Ubiquitous Programming Problems

I am very much a supporter of the open-source movement. An essay on the moral obligation to open-source your software has been rattling around in my head for the past few weeks, and while I was mulling this over in the shower this morning, I realized something: most of my programmer colleagues don’t open-source their work because they don’t have any work to open-source.

This might sound strange - a programmer doesn’t have any programs? But many people only ever write code for their employer, which takes licensing out of their hands. The question, then, is: why don’t they write anything outside of work?

Whether it’s good for a programmer to write code outside of work is a heavily-debated subject, focusing on building programming chops vs. becoming a well-rounded individual. I’m not concerned with intentional choices though - rather than asking “Why don’t you program in your spare time? It’s good for you!” I’m asking “How can you not program in your spare time?”.
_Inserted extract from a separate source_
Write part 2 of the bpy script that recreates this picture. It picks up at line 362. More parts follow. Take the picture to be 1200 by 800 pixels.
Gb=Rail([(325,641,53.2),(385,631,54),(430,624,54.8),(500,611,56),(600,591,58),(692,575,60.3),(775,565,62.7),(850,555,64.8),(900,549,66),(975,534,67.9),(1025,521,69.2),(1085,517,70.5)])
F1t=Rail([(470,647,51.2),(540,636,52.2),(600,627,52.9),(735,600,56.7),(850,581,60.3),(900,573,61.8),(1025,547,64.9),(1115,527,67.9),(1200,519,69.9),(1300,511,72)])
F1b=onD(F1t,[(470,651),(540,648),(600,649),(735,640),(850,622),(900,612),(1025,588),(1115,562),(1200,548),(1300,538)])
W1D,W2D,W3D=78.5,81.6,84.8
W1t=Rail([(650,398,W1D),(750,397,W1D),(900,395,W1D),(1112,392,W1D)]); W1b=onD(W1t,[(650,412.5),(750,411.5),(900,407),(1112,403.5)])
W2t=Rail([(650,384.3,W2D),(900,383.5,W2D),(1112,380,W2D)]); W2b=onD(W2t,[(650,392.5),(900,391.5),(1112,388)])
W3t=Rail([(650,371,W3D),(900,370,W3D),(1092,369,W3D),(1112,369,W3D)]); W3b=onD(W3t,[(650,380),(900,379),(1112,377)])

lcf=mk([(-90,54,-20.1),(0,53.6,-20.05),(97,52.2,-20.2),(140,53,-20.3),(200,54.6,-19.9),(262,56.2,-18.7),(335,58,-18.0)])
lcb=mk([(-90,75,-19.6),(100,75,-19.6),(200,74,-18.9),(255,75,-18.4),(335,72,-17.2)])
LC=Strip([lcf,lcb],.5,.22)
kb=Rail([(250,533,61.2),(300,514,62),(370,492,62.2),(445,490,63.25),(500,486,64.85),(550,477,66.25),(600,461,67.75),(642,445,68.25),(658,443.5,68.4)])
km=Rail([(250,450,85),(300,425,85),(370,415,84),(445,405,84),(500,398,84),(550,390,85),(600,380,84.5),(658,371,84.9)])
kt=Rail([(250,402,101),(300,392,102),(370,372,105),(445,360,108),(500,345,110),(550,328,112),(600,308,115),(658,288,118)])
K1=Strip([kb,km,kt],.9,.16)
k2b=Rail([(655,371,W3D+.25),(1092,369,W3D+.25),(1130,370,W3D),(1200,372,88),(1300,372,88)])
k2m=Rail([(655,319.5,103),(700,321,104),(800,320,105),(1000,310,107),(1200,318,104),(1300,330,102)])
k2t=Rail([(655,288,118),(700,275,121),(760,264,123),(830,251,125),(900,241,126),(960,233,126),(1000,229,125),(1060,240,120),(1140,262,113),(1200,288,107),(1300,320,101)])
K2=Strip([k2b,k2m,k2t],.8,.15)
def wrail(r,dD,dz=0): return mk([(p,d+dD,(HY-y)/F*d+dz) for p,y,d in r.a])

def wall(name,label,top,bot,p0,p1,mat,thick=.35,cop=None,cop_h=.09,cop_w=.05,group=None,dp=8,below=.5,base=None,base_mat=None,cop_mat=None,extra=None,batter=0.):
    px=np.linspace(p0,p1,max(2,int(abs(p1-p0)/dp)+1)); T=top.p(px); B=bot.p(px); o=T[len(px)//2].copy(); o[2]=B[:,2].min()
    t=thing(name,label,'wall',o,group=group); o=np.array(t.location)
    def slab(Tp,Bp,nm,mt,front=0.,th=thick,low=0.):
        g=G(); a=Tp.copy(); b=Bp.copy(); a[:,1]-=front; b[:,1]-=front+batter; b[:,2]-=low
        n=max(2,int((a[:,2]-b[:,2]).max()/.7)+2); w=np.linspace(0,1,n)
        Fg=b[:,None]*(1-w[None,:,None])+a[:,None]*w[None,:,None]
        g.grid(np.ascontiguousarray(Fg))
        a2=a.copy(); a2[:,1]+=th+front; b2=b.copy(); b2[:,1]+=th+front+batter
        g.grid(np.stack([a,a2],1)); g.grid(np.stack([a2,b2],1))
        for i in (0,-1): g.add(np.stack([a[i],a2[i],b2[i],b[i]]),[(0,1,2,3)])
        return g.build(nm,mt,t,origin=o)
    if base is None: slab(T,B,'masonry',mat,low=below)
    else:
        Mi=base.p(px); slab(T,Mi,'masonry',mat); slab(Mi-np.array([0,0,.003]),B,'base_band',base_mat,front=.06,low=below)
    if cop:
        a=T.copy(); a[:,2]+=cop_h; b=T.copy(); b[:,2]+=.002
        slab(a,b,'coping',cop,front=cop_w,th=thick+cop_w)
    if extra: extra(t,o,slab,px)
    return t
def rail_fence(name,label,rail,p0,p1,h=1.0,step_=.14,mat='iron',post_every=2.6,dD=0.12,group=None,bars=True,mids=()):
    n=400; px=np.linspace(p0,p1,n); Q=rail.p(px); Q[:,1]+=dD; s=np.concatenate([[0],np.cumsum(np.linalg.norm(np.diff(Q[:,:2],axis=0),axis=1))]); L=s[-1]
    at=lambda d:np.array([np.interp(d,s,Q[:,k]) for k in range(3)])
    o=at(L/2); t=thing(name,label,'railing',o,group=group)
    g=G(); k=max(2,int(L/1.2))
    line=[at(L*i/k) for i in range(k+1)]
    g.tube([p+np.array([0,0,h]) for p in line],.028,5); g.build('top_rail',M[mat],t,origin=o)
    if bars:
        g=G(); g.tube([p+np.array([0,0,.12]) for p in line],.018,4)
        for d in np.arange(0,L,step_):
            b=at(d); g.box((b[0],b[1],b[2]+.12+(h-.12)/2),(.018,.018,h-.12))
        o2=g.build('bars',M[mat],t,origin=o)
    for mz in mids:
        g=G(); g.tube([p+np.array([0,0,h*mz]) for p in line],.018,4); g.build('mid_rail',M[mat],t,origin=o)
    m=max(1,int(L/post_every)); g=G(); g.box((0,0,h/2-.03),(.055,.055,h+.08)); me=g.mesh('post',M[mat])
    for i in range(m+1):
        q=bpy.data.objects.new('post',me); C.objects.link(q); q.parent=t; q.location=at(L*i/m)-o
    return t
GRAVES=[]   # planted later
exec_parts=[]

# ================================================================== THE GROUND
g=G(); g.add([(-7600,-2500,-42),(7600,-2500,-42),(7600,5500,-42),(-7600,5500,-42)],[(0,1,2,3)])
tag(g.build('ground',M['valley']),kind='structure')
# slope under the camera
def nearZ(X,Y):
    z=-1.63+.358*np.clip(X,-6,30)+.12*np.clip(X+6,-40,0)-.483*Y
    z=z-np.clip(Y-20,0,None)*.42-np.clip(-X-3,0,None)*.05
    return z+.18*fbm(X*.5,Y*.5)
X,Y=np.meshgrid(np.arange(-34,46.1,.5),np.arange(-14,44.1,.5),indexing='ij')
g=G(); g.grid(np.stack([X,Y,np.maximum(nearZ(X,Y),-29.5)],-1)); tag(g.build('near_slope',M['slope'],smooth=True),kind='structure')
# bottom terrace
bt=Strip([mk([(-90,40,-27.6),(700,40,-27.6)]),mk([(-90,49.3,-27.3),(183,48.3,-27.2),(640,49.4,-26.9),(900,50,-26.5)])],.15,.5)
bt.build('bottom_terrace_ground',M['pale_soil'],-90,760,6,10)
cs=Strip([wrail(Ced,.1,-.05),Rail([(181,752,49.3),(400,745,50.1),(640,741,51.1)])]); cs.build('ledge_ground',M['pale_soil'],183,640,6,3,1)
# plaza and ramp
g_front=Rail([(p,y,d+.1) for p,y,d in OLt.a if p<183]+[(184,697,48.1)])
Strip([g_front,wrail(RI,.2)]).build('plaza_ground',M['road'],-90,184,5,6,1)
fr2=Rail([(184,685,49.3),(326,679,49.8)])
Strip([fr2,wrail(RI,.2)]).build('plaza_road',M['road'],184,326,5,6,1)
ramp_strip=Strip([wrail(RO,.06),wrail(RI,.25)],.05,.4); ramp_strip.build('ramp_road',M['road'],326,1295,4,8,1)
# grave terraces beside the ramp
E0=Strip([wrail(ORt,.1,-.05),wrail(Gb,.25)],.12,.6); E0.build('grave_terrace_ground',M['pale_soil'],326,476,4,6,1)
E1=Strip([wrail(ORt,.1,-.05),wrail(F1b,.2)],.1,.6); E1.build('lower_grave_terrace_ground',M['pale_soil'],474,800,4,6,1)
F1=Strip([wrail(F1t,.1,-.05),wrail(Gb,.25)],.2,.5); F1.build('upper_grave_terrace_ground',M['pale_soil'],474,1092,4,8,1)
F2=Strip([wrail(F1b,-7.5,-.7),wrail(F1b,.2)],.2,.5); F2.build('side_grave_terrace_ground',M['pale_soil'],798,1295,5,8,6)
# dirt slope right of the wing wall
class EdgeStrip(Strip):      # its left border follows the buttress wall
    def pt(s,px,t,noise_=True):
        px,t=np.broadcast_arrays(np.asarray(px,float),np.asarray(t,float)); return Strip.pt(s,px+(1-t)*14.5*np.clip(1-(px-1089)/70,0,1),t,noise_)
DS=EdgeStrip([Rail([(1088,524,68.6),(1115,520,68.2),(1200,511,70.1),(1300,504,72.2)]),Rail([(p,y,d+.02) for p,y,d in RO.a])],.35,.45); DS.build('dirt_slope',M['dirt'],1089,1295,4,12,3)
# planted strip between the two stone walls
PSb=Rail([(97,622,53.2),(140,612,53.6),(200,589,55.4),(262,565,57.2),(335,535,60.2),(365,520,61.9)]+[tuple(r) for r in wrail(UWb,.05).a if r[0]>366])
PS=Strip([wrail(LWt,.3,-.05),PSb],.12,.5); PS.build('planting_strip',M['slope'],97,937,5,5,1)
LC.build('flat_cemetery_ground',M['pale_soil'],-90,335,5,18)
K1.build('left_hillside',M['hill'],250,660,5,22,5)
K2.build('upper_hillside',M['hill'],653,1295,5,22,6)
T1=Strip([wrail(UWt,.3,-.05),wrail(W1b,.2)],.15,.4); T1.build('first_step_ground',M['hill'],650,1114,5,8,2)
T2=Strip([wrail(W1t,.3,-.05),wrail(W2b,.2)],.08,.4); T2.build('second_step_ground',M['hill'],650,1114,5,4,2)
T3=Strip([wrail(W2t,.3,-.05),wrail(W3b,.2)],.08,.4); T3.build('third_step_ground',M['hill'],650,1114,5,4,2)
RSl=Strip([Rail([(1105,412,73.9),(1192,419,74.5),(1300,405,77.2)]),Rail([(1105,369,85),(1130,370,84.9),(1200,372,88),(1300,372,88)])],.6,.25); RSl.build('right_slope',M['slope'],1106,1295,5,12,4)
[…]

When I first got introduced to programming, my enthusiasm quickly died off. I made a program that spits out the numbers one to ten - great, and so what? But web development, oh, was that different! With some basic HTML lessons I could make my own web pages - something only gods could do! Suddenly my universe expanded, providing options I never considered possible previously. Much of my joy of programming comes from a continuation of this feeling - there are now so many problems in my life that I have the power to fix. Even if I choose not to, it makes me cope better with buggy or unfriendly software I use - if I complain about it, I’ll have to fix it or make a replacement, so sometimes I choose to just tone down the grumbles. :)

Many of these problems are very small, which makes them great for an hour’s hacking. For instance, I use development builds of my music player and was having troubles with it sometimes not reporting the music I played to the statistics-gathering website Last.fm. I could keep refreshing my profile page to see if tracks were added, but that required a browser window, flash running, waiting for the page to reload, and just seemed too heavy a solution. So, I spent a little time pulling tracks out of the RSS feed Last.fm helpfully provides and made lastfm-tail. It’s quite simple, but solves the problem exactly (I use it nearly every day), and since I had no reason not to, I made it publically available, both as source on Github and easily installable as a Ruby gem.

My life is filled with problems like this, and I can’t help but see the programming solutions to them. Why doesn’t everyone?

I’m also interested in the general consideration of this trait: is it good, bad, or insignificant when evaluating a programmer? There are companies that publically state they favor candidates with open-source involvement - is this one of the reasons?